The Logic Behind ALPACA's Price Increase Despite Delisting:

1. Early Positioning Before Delisting

Before the delisting announcement is made, the "whales" may have received inside information or sensed anomalies, with suspected accumulation activities around April 19. During this period, the trading volume of ALPACA on Binance significantly increased, but the price rise was quite limited.

2. Creating Expectations Mismatch, Emergence of "Negative Traps"

The market generally anticipated that "delisting = crash," leading retail investors and short-term speculators to collectively take a bearish stance, resulting in an influx of short positions and a surge in ALPACA's open interest. The "whales" took advantage of this by accumulating at low prices, significantly building long positions at the bottom, and subsequently raising the spot price, triggering a chain reaction of short liquidations.

3. Accelerating Short Squeeze through Rule Changes

Binance shortened the funding fee collection period from 8 hours to 1 hour, and ALPACA's funding rate temporarily dropped to -2%. Shorts not only faced liquidation risks but also had to pay high "interest" every hour, forcing them to accelerate their liquidations, which in turn sped up the short squeeze and the pace of price increases.
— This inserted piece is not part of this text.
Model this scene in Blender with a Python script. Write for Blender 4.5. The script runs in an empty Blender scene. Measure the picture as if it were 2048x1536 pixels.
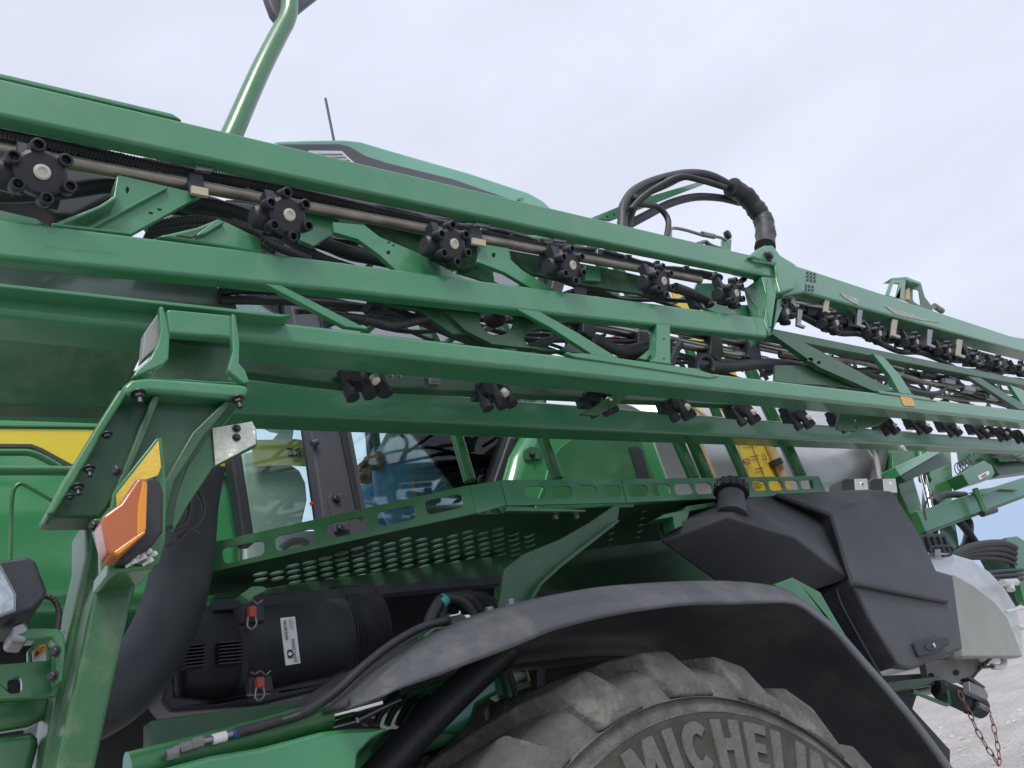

4. The Profit Model of the Main Force

Spot Market: Accumulating chips at low prices during delisting panic, creating the illusion of a "dead cat bounce" to attract retail investors to chase high prices before unloading at a higher position.

Contract Market: Holding massive long positions and continuously collecting interest paid by shorts through a negative funding rate mechanism, achieving profits in both directions.